A stock analyst said the high figure contributed to a 0.6 percent fall in the Nikkei 225 Average but market reaction was muted as investors saw little chance of a rate hike by March next year, in the face of a slowing economy.
The 7.1 percent jump in wholesale prices, as measured by the corporate goods price index (CGPI), in July from a year earlier topped a market consensus forecast for a 5.8 percent rise and was the biggest annual jump since January 1981, in the wake of the second oil shock.
Although energy and commodity prices fell sharply in July, they were still higher than a year ago -- hurting Japan, which imports almost all its oil needs and most of its other raw materials.
Government officials say a long period of economic growth since 2002 may have ended and there are growing fears of a recession, at least under a Japanese definition of a downturn in the economic cycle.

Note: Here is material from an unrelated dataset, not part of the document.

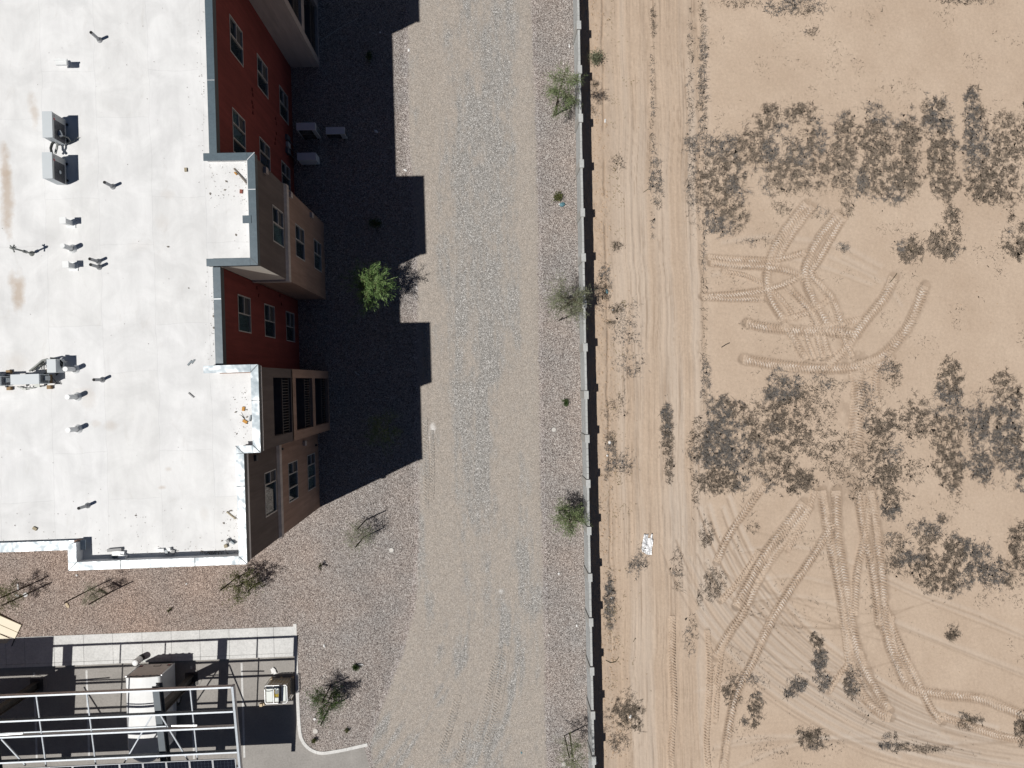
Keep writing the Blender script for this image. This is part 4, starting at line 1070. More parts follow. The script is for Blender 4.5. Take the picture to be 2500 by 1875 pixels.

Gross domestic product data due out at 8:50 a.m. on Wednesday is expected by economists polled by Reuters to show Japan's economy contracted 0.6 percent in the second quarter.
As towering gasoline and food prices have hurt consumer sentiment, many companies have been unable to fully pass on the rises in costs, hurting their bottom lines.
Final goods prices charged to customers by businesses -- an approximate match for consumer inflation -- rose 1.6 percent in July from a year earlier, showing the pressure companies face as their wholesale costs rise almost four times as fast.
The U.S. economic malaise is also putting a brake on Japanese exports to the United States and shipments to other regions have also shown signs of strain as global growth slows.
The BOJ has said it is more concerned about the downside risks to the economy in the near term and financial markets are expecting the central bank to keep interest rates unchanged for the foreseeable future.
"High energy and food prices are probably pushing annual core inflation well above 2 percent this summer," said Hiroshi Shiraishi, an economist at Lehman Brothers Japan. "But this doesn't mean the Bank of Japan could raise interest rates any time soon, as it worries more about the impact from high costs on the economy rather than the risk of rising inflation."
Money market futures are pricing in virtually no chance of a rate hike in the next 12 months but also no expectation for a rate cut either.